One summer day, Vinge and a group of summer students were going through the usual drill about plant identification - the requirement for detailed observation, the match between that observation and the characteristics of a given species.

"Come and see," one of the workers called out pointing at a plant and than at her guide book.

"We think it might be a Slender Mouse Ear Cress," someone said. Vinge was skeptical.

"We know it shouldn't be," another said in reply, "but it looks the same."

Meticulously, Vinge and her employees went through the list of characteristics of the threatened species: a plant10-35 cm high, small white flowers with four petals, and toothed leaves with branched hairs.

What excitement! Not only was the plant the oddly named Slender Mouse Ear Cress, but the students had located it at a site further east than it had ever been found in the past.

Nothing typical about the plant.
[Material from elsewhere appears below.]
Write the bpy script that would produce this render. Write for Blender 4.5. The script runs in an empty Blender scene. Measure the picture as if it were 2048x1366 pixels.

Nothing typical about the day either.

Other encounters were not quite as surprising - at least to a plant conservationist. During her first summer with Nature Saskatchewan, Vinge was hiking through a pasture south of the South Saskatchewan River near Burstall. She stepped through the grass and looked at the sandy soil. That's when she heard it - the rattle that meant danger.

"I just went around the snake," Vinge says. Her matter-of-fact approach to the rattler said the land was the snake's territory, not hers.

"No one from Nature Saskatchewan," she adds, "has ever had a bad encounter with a rattle snake."

Another surprising encounter came the field season of 2011, a wet year if there ever was one. Vinge and her team were in a dry sandy area of the province and that's where they found the toads. Not one or two, but floods of the amphibious creatures.

"There were toads everywhere in an area where there were no lakes, no streams, no wetlands. In fact it was hard to walk without stepping on them. The rain meant it was simply a good year for toads."

Over her four adventurous years with Nature Saskatchewan, Vinge has seen a number of threatened species: Burrowing Owls, Loggerhead Shrikes, Ferruginous Hawks and Leopard Frogs.

But more than a love of nature and its surprises, Vinge's work is with people. It is her job to approach the farmer or rancher about preserving the habitat where a threatened species grows.

"Some take a hands-off approach," she explains, "but most are enthusiastic. They want to see the plant and ask questions. They are proud when I tell them they have practiced good soil management and that's why the species continues to grow on their land. Most often, they want to work with us in conservation."

And of course, for Sarah Vinge and the folks at Nature Saskatchewan, that is when the work of the plant conservationist is its most exciting.